N.I. Arkhipov, V.P. Bakhtin, S.M. Kurkin, V.M. Safronov, D.A. Toporkov, S.G. Vasenin, H. Wuerz, A.M. Zhitlukhin
Fusion Science and Technology | Volume 35 | Number 1 | January 1999 | Pages 131-135
Oral Presentations | doi.org/10.13182/FST99-A11963837
Articles are hosted by Taylor and Francis Online.

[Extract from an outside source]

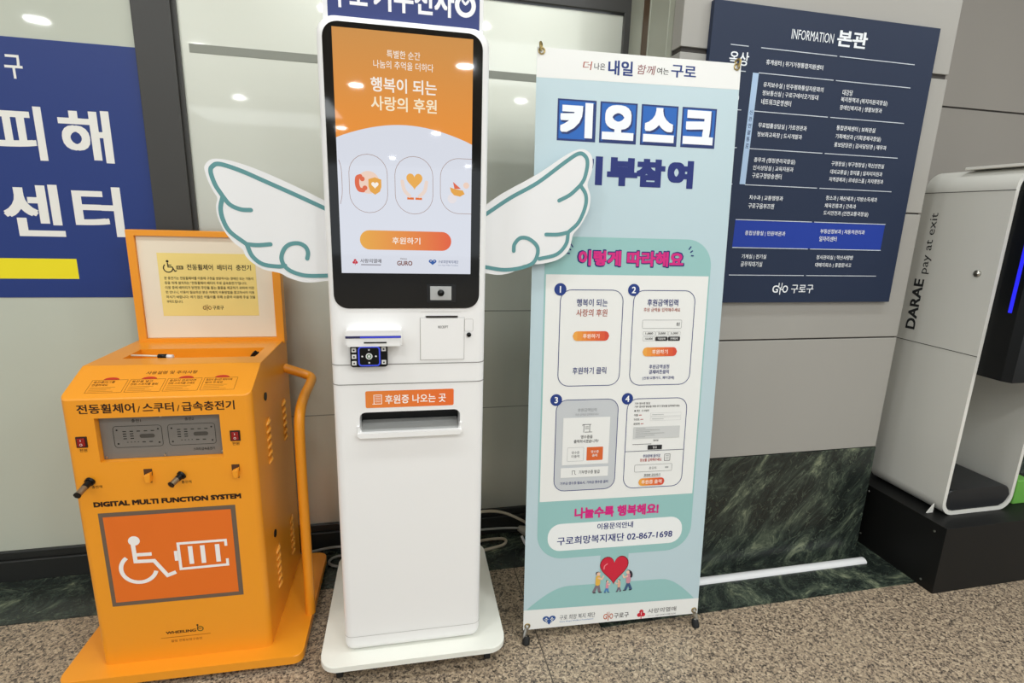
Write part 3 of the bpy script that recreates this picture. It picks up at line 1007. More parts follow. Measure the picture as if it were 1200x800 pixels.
pa.circle(0.060, 1.042, 0.006, ink('#3e7a4a'), 2)
pa.circle(0.060, 1.042, 0.0035, WK, 3)
for dx, dz in ((0, 0.018), (0, -0.018), (0.018, 0), (-0.018, 0)):
    pa.circle(0.060 + dx, 1.042 + dz, 0.0024, WK, 1)
pa.build('key_pad_mark', kp)
for kx, kz in ((0.0205, 1.060), (0.0205, 1.042), (0.0205, 1.0235), (0.099, 1.062), (0.099, 1.025)):
    kk = boxo('key', kx - 0.006 - KU, kx + 0.006 - KU, -0.0222, -0.0195, kz - 0.006, kz + 0.006, mat('key_white', '#e2e2e0', 0.4), kp, 0.001)
    qa = Art(-KU, 0, -0.0222)
    qa.circle(kx, kz, 0.0024, K_, 1)
    qa.build('key_mark', kk)
# orange label
M_LAB = ramp_mat('label_orange', [(0, '#ea8534'), (1, '#e96a26')], 'X', 0.045 - KU, 0.292 - KU)
la = Art(-KU, 0, 0.0)
la.rect(0.045, 0.886, 0.292, 0.936, M_LAB, 1, 0.005)
LWt = ink('#fff6ee')
la.text('후원증 나오는 곳', 0.184, 0.910, 0.171, 0.027, LWt, 2, 0.018)
la.stroke([(0.068, 0.898), (0.068, 0.924), (0.089, 0.924), (0.089, 0.898)], 0.0018, LWt, 2, caps=False)
la.stroke([(0.064, 0.8975), (0.089, 0.8975)], 0.0018, LWt, 2.3)
for k in range(4):
    la.stroke([(0.072, 0.919 - k * 0.005), (0.085, 0.919 - k * 0.005)], 0.0014, LWt, 2)
la.build('slot_label', ki)
# output tray: dark pocket, pale shelf and a white lip
pk = bmesh.new()
box(pk, 0.0275 - KU, 0.3105 - KU, 0.066, 0.0695, 0.811, 0.872)
obj('tray_back', pk, M_BLACK, ki)
bm = bmesh.new()
p0 = [(0.0, 0.826), (0.066, 0.846)]
vs = [bm.verts.new((x - KU, y, z)) for x, y, z in ((0.031, 0.0, 0.815), (0.307, 0.0, 0.815), (0.307, 0.066, 0.826), (0.031, 0.066, 0.826), (0.031, 0.0, 0.812), (0.307, 0.0, 0.812), (0.307, 0.066, 0.812), (0.031, 0.066, 0.812))]
for q in ((0, 1, 2, 3), (4, 7, 6, 5), (0, 4, 5, 1), (1, 5, 6, 2), (2, 6, 7, 3), (3, 7, 4, 0)):
    bm.faces.new([vs[i] for i in q])
obj('tray_shelf', bm, mat('tray_grey', '#a9aaa8', 0.4), ki)
bm = prism(rr(0.020 - KU, 0.800, 0.316 - KU, 0.815, [0.007, 0.007, 0.003, 0.003]), -0.014, 0.001, 0.003, 3)
for xa, xb in ((0.020, 0.0265), (0.3095, 0.316)):
    prism([(xa - KU, 0.806), (xb - KU, 0.806), (xb - KU, 0.834), (xa - KU, 0.834)], -0.006, 0.001, 0.002, 2, bm=bm)
obj('tray_lip', bm, M_WHITE, ki, smooth=True)
# header board above the screen (its top lies outside the photograph)
hb = boxo('header_board', -0.026 - KU, 0.364 - KU, 0.020, 0.026, 1.86, 2.10, M_BOARDWHITE, ki, 0.001)
ha = Art(-KU, 0, 0.020)
ha.rect(-0.014, 1.865, 0.354, 2.09, ink('#344077'), 1)
HW = ink('#efeff2')
ha.text('구로', 0.037, 1.934, 0.086, 0.064, HW, 2, 0.03)
ha.text('기부천사', 0.192, 1.938, 0.196, 0.070, HW, 2, 0.03)
ha.stroke(ell(0.318, 1.935, 0.021, 0.022, 26), 0.011, HW, 2, closed=True)
ha.stroke([(0.311, 1.945), (0.318, 1.938), (0.325, 1.945)], 0.006, HW, 2.4, 3)
ha.build('header_lettering', hb)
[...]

Process of interaction of intense plasma fluxes up to 10 MW/cm2 with solid targets was studied experimentally. It was shown that a dense plasma layer arises near target surface and protects the target from direct effect of an incoming high temperature plasma. Spatial distribution and temporal behavior of the shielding layer depend on the target materials. For a high Z materials (tungsten, copper, stainless steel) dense plasma layer is localized near the surface during all time of the interaction. For a low Z materials (graphite, boron nitrid, plexiglass, aluminium) low dense plasma cloud – “corona” rapidly expands toward incoming plasma flow along the magnetic field lines. The experiments demonstrated effective shielding of the different materials surface from excessive evaporation. Bulk energy of incoming plasma is converted into SXR radiation in near surface layer for a high Z materials and, partially, into target plasma heating for a low Z materials. Measured parameters of plasma shield are used as a benchmark in developing numerical codes to predict a real damage for ITER divertor plates due to hard disruptions.